§ **Directive**
Output the material beneath exactly, leaving nothing out.

----

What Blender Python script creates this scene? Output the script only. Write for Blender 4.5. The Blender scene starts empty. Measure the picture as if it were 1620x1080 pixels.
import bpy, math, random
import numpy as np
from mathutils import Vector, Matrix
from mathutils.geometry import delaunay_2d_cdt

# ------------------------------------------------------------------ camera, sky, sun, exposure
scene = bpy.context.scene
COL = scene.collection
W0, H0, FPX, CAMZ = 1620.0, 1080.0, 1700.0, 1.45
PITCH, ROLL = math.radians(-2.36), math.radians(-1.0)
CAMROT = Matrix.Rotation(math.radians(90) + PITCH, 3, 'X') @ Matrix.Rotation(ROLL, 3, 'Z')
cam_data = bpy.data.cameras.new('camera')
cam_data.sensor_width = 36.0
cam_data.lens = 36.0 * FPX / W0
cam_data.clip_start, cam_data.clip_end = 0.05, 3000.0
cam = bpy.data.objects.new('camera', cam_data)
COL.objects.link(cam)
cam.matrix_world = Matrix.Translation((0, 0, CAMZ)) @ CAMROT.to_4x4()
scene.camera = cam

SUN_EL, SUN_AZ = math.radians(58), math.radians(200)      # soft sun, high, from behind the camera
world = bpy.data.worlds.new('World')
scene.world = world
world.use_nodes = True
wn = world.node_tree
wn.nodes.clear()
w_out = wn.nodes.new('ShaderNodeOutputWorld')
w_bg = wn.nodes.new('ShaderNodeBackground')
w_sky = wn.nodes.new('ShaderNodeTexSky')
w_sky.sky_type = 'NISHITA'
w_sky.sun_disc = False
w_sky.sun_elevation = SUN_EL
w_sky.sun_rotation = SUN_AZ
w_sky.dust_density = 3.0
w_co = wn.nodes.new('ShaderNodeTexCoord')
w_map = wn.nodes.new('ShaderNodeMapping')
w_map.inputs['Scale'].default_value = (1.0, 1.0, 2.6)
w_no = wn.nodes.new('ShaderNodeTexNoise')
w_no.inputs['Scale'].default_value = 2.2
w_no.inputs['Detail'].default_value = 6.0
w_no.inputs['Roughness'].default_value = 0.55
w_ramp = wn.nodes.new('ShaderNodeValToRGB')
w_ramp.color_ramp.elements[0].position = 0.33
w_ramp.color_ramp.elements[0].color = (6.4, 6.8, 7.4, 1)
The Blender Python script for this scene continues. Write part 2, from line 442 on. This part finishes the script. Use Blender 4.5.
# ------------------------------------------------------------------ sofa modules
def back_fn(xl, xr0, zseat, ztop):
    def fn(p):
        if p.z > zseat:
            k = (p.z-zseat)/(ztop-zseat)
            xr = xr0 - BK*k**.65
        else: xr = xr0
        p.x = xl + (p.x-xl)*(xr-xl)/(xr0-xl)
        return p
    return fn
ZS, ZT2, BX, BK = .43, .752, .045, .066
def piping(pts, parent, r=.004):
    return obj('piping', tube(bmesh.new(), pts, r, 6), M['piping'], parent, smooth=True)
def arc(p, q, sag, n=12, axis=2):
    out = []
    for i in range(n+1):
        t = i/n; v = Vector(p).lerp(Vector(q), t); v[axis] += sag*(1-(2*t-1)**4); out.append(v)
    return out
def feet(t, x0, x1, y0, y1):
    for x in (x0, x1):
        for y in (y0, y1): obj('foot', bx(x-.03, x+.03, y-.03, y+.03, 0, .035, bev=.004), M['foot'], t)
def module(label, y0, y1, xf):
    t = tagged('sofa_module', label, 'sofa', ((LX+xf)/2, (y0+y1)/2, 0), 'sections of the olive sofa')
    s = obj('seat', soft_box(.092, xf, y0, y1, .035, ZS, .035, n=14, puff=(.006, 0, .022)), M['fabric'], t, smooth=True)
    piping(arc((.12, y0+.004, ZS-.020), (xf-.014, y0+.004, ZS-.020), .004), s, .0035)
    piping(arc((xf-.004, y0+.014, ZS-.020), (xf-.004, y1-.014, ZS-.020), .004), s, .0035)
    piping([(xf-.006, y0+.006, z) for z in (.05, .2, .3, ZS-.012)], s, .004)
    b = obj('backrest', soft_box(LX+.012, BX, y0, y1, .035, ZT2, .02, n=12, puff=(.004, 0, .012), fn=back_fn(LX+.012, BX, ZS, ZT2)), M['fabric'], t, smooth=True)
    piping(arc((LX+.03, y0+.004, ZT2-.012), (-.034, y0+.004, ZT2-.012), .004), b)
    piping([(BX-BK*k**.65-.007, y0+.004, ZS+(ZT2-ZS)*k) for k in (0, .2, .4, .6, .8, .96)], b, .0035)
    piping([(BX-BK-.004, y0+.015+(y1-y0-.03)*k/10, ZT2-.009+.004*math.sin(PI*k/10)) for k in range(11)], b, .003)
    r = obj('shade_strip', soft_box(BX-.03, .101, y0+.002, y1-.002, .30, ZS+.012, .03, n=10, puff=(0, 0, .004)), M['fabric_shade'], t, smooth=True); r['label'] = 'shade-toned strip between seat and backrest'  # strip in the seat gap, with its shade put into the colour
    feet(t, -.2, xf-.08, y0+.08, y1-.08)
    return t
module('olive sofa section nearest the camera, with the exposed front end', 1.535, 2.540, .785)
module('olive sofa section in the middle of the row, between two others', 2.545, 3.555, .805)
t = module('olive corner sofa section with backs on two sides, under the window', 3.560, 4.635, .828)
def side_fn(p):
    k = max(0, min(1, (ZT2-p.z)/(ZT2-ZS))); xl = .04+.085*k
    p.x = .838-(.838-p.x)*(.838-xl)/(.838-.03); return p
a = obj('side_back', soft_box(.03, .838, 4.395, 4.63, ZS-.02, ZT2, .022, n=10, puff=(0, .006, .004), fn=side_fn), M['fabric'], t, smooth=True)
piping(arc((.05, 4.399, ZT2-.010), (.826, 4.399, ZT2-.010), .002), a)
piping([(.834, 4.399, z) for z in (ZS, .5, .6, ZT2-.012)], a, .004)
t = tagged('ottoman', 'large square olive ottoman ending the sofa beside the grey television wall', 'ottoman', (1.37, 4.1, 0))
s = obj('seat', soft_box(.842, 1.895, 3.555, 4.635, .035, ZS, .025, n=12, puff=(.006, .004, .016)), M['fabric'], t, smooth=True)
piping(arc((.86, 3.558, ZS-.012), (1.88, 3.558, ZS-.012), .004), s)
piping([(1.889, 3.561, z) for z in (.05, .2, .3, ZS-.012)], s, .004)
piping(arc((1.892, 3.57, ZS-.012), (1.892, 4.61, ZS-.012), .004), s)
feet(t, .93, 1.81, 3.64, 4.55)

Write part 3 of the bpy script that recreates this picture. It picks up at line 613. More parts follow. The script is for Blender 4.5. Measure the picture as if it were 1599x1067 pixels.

----

§ **Problem solution**
What Blender Python script creates this scene? Output the script only. Write for Blender 4.5. The Blender scene starts empty. Measure the picture as if it were 1620x1080 pixels.
import bpy, math, random
import numpy as np
from mathutils import Vector, Matrix
from mathutils.geometry import delaunay_2d_cdt

# ------------------------------------------------------------------ camera, sky, sun, exposure
scene = bpy.context.scene
COL = scene.collection
W0, H0, FPX, CAMZ = 1620.0, 1080.0, 1700.0, 1.45
PITCH, ROLL = math.radians(-2.36), math.radians(-1.0)
CAMROT = Matrix.Rotation(math.radians(90) + PITCH, 3, 'X') @ Matrix.Rotation(ROLL, 3, 'Z')
cam_data = bpy.data.cameras.new('camera')
cam_data.sensor_width = 36.0
cam_data.lens = 36.0 * FPX / W0
cam_data.clip_start, cam_data.clip_end = 0.05, 3000.0
cam = bpy.data.objects.new('camera', cam_data)
COL.objects.link(cam)
cam.matrix_world = Matrix.Translation((0, 0, CAMZ)) @ CAMROT.to_4x4()
scene.camera = cam

SUN_EL, SUN_AZ = math.radians(58), math.radians(200)      # soft sun, high, from behind the camera
world = bpy.data.worlds.new('World')
scene.world = world
world.use_nodes = True
wn = world.node_tree
wn.nodes.clear()
w_out = wn.nodes.new('ShaderNodeOutputWorld')
w_bg = wn.nodes.new('ShaderNodeBackground')
w_sky = wn.nodes.new('ShaderNodeTexSky')
w_sky.sky_type = 'NISHITA'
w_sky.sun_disc = False
w_sky.sun_elevation = SUN_EL
w_sky.sun_rotation = SUN_AZ
w_sky.dust_density = 3.0
w_co = wn.nodes.new('ShaderNodeTexCoord')
w_map = wn.nodes.new('ShaderNodeMapping')
w_map.inputs['Scale'].default_value = (1.0, 1.0, 2.6)
w_no = wn.nodes.new('ShaderNodeTexNoise')
w_no.inputs['Scale'].default_value = 2.2
w_no.inputs['Detail'].default_value = 6.0
w_no.inputs['Roughness'].default_value = 0.55
w_ramp = wn.nodes.new('ShaderNodeValToRGB')
w_ramp.color_ramp.elements[0].position = 0.33
w_ramp.color_ramp.elements[0].color = (6.4, 6.8, 7.4, 1)
The Blender Python script for this scene continues. Write part 2, from line 442 on. This part finishes the script. Use Blender 4.5.
# ------------------------------------------------------------------ sofa modules
def back_fn(xl, xr0, zseat, ztop):
    def fn(p):
        if p.z > zseat:
            k = (p.z-zseat)/(ztop-zseat)
            xr = xr0 - BK*k**.65
        else: xr = xr0
        p.x = xl + (p.x-xl)*(xr-xl)/(xr0-xl)
        return p
    return fn
ZS, ZT2, BX, BK = .43, .752, .045, .066
def piping(pts, parent, r=.004):
    return obj('piping', tube(bmesh.new(), pts, r, 6), M['piping'], parent, smooth=True)
def arc(p, q, sag, n=12, axis=2):
    out = []
    for i in range(n+1):
        t = i/n; v = Vector(p).lerp(Vector(q), t); v[axis] += sag*(1-(2*t-1)**4); out.append(v)
    return out
def feet(t, x0, x1, y0, y1):
    for x in (x0, x1):
        for y in (y0, y1): obj('foot', bx(x-.03, x+.03, y-.03, y+.03, 0, .035, bev=.004), M['foot'], t)
def module(label, y0, y1, xf):
    t = tagged('sofa_module', label, 'sofa', ((LX+xf)/2, (y0+y1)/2, 0), 'sections of the olive sofa')
    s = obj('seat', soft_box(.092, xf, y0, y1, .035, ZS, .035, n=14, puff=(.006, 0, .022)), M['fabric'], t, smooth=True)
    piping(arc((.12, y0+.004, ZS-.020), (xf-.014, y0+.004, ZS-.020), .004), s, .0035)
    piping(arc((xf-.004, y0+.014, ZS-.020), (xf-.004, y1-.014, ZS-.020), .004), s, .0035)
    piping([(xf-.006, y0+.006, z) for z in (.05, .2, .3, ZS-.012)], s, .004)
    b = obj('backrest', soft_box(LX+.012, BX, y0, y1, .035, ZT2, .02, n=12, puff=(.004, 0, .012), fn=back_fn(LX+.012, BX, ZS, ZT2)), M['fabric'], t, smooth=True)
    piping(arc((LX+.03, y0+.004, ZT2-.012), (-.034, y0+.004, ZT2-.012), .004), b)
    piping([(BX-BK*k**.65-.007, y0+.004, ZS+(ZT2-ZS)*k) for k in (0, .2, .4, .6, .8, .96)], b, .0035)
    piping([(BX-BK-.004, y0+.015+(y1-y0-.03)*k/10, ZT2-.009+.004*math.sin(PI*k/10)) for k in range(11)], b, .003)
    r = obj('shade_strip', soft_box(BX-.03, .101, y0+.002, y1-.002, .30, ZS+.012, .03, n=10, puff=(0, 0, .004)), M['fabric_shade'], t, smooth=True); r['label'] = 'shade-toned strip between seat and backrest'  # strip in the seat gap, with its shade put into the colour
    feet(t, -.2, xf-.08, y0+.08, y1-.08)
    return t
module('olive sofa section nearest the camera, with the exposed front end', 1.535, 2.540, .785)
module('olive sofa section in the middle of the row, between two others', 2.545, 3.555, .805)
t = module('olive corner sofa section with backs on two sides, under the window', 3.560, 4.635, .828)
def side_fn(p):
    k = max(0, min(1, (ZT2-p.z)/(ZT2-ZS))); xl = .04+.085*k
    p.x = .838-(.838-p.x)*(.838-xl)/(.838-.03); return p
a = obj('side_back', soft_box(.03, .838, 4.395, 4.63, ZS-.02, ZT2, .022, n=10, puff=(0, .006, .004), fn=side_fn), M['fabric'], t, smooth=True)
piping(arc((.05, 4.399, ZT2-.010), (.826, 4.399, ZT2-.010), .002), a)
piping([(.834, 4.399, z) for z in (ZS, .5, .6, ZT2-.012)], a, .004)
t = tagged('ottoman', 'large square olive ottoman ending the sofa beside the grey television wall', 'ottoman', (1.37, 4.1, 0))
s = obj('seat', soft_box(.842, 1.895, 3.555, 4.635, .035, ZS, .025, n=12, puff=(.006, .004, .016)), M['fabric'], t, smooth=True)
piping(arc((.86, 3.558, ZS-.012), (1.88, 3.558, ZS-.012), .004), s)
piping([(1.889, 3.561, z) for z in (.05, .2, .3, ZS-.012)], s, .004)
piping(arc((1.892, 3.57, ZS-.012), (1.892, 4.61, ZS-.012), .004), s)
feet(t, .93, 1.81, 3.64, 4.55)

Write part 3 of the bpy script that recreates this picture. It picks up at line 613. More parts follow. The script is for Blender 4.5. Measure the picture as if it were 1599x1067 pixels.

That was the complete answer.